Y si tenemos en cuenta este caso paradigmático de una plétora de sentido no articulada lingüísticamente, que se objetiva en signos presimbólicos, en signos de carácter preconvencional, tanto más clara resulta una circunstancia, a saber, aun cuando los signos naturales carecen de autores que le den un significado, sólo pueden encontrar un significado para intérpretes que sean capaces de hablar. ¿Cómo podrían encontrar sus interpretantes si no hubiera intérpretes que pudieran disputar con razones acerca de la interpretación de esos signos? Pero precisamente esto exigiría un idealismo semiótico que proyectase la semiosis dentro de la naturaleza y supusiese que el proceso de formación de nuevos hábitos de comportamiento, controlado y regido por la interpretación de signos, se extendiese más allá del mundo humano, a los animales, las plantas y los minerales.

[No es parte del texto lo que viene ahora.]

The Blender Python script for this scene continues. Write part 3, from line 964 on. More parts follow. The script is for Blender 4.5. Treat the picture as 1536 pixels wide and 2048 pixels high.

4. Peirce estaba convencido de que “de ninguna manera el hábito es exclusivamente un hecho mental. Empíricamente encontramos que algunas plantas tienen hábito. La corriente de agua que secaba ella misma un lecho está desarrollando un hábito”.
Una naturaleza que se desarrolla en forma de un proceso semiótico abre los ojos y se convierten participante virtual de la conversación practicada entre los hombres. Este pensamiento extrae su capacidad de estimulación de la idea de que podemos llegar a conversar con la naturaleza y soltar la lengua de las criaturas no redimidas. Entonces, como Marx pensaba, a la naturalización del hombre correspondería una humanización de la naturaleza. Pero de la versión romántica que Peirce da de esta herencia de la mística judía y protestante, de la filosofía romántica de la naturaleza y del trascendentalismo, se sigue otra consecuencia completamente distinta: el lenguaje de los hombres, al quedar absorbido en ese contexto de comunicación omniabarcante, perdería precisamente aquello que le es específico. Es lo que se hace patente en ese concepto de persona, el cual todo lo que convierte a la persona en un individuo sólo logra determinarlo en términos negativos a partir de la diferencia con lo universal, a saber, a partir de la distancia del error respecto de la verdad y del alejamiento de la comunidad en que el egoísta se sitúa. Lo individual es lo meramente subjetivo y egoísta. “El hombre individual, al no manifestarse su existencia separada sino por la ignorancia y el error, en tanto que es alguna cosa aparte de sus congéneres, o de lo que él o ellos deben ser, no es más que una negación”.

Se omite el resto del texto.